Green infrastructure

Green infrastructure is defined as a “strategically planned network of high quality natural and semi-natural areas with other environmental features, which is designed and managed to deliver a wide range of ecosystem services and protect biodiversity in both rural and urban settings [1].”.  Cities can have a wide range of green infrastructure types, including forests, a mix of natural and built elements, and parks, green street structures and green roofs in more built areas. Particularly in a dense urban environment, integrating green infrastructure into other urban infrastructure requires careful planning. By taking green infrastructure into account in the early planning phases, cities can be made into more pleasant and safer living environments that are both more sustainable and more ‘climate-wise’.

Green infrastructure is sometimes also discussed in connection with ‘blue infrastructure’, which refers to water, but more often water is included in the definition of green infrastructure. Together, green areas and water bodies provide ecosystem services that are a source of the benefits that people derive from nature.

Nature-based Solutions (NbS) is a distinct but similar term to green infrastructure, even though the terms are often used interchangeably. NbS are ‘solutions that are inspired and supported by nature, which are cost-effective, and simultaneously provide environmental, social and economic benefits and help build resilience. Such solutions bring more, and more diverse, nature and natural features and processes into cities, landscapes and seascapes, through locally adapted, resource-efficient and systemic interventions’ [2]. NbS and green infrastructure offer multiple co-benefits ranging from flood management to cleaner air and mitigating urban heat, while contributing to residents’ well-being. 

Why green infrastructure? 

Green infrastructure brings nature to the city and creates many benefits for residents. The urban structure of growing and densifying cities, such as Helsinki and Tallinn, is constantly being developed for future needs. Densification as a result of population growth can increase the severity of the impacts of climate change and the extreme weather phenomena it brings, such as heavy rain and hotter summers. Cities need to be designed in new ways that keep future changes in the climate in mind. This can be done through green infrastructure.

The planning of green infrastructure guides us to prioritise ecological provision and processes.

Ecosystem services

Ecosystem services are divided into three categories. Provisioning services are the food from agriculture and from forests, such as berries, mushrooms and other gathered goods, as well as wood and energy sources based on biomass. Regulating and supporting services are water regulation and flood protection, pollination by insects and the maintenance of soil capacity. These processes regulate or are necessary for the functioning of ecosystems and form the basis for other ecosystem services. In cities, plants absorb carbon and thus contribute to carbon neutrality goals. The third category is cultural ecosystem services, or nature as a recreational and educational environment. 

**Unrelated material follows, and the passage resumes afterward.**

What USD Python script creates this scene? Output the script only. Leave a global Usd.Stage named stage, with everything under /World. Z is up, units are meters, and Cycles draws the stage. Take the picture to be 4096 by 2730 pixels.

Ecosystem services assessed in B.Green

Different green infrastructure elements can generate different types of ecosystem services and benefits for society and nature. For example storm and rainwater management structures will help mitigate flooding to a higher level than a green wall or a green roof. The levels, however, ultimately depend on the specific site as well as scale. Planning should consider all these aspects when deciding which green infrastructure to implement to tackle its societal challenges.